「正義が失われていく時代に抗して」
日本キリスト改革派教会 大会宣教と社会問題に関する委員会委員長
弓矢健児
 「悪を憎み、善を愛せよ。また、町の門で正義を貫け」(アモス5:15)
 私たちは、真実が歪められ、嘘、偽りが平然と語られ、数の力という暴力によって法と正義が失われて行く、そんな現実をここ数年、国会において見て来ました。森友学園、加計学園の問題だけではありません。ここ数年の間に安倍政権は、報道の自由、集会・結社・言論の自由を侵害することを可能とする「特定秘密保護法」、「共謀罪法」を強行し、解釈改憲によって集団的自衛権行使容認の「安保法制」を強行してきました。憲法の立憲主義や平和主義を無視するこのような安倍政治は、主キリストから委託された権能を正しく行使しているとはもはや言えない状態です。それでも安倍政権がそうした政治を行っている背景には、日本を再び戦争のできる国にするという目的があるからです。そのために安倍政権が最終的に目指しているのが9条改憲です。
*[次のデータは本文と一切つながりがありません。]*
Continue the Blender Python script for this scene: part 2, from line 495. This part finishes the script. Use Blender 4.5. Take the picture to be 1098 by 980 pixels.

 さらに、安倍政権の下で進められているのが国家神道体制への回帰の企てです。2016年5月26日、安倍首相は伊勢志摩サミットのために来日した各国首脳を伊勢神宮の内宮の入り口で出迎え、正式参拝の場所である御垣内に案内しました。皇祖神を祭る伊勢神宮は、靖国神社とともに戦前・戦中、祭政一致の国家神道の中心的施設としての役割を果たしたのであり、安倍首相の行為は憲法の政教分離原則に反する行為です。また、来年は天皇代替わりに伴う様々な儀式が一年かけて行われますが、政府は30年前と同様に憲法の政教分離と国民主権の原則を無視して、皇室神道と天皇主権の性格を持った儀式を国事行為として行おうとしています。さらに、宗教儀式そのものである大嘗祭にも国費を投入しようとしています。
 世界的に極右が台頭している昨今ですが、日本も決して例外ではありません。教育現場における「日の丸・君が代」の強制、道徳の教科化、在日外国人に対するヘイトスピーチの蔓延、「教育勅語」を美化する政治家の発言など、旧日本への回帰を目指す極右的な動きがここ数年一段と強まっています。
 私たちは安倍政権の下で進められているこのような政治の動きに対して、決して沈黙していてはなりません。イエス・キリストを全世界の王であり、教会と国家の主であると告白する私たちは、大胆に主の御言葉を語り、正義と平和の実現のために信仰を証しする闘いへと導かれたい。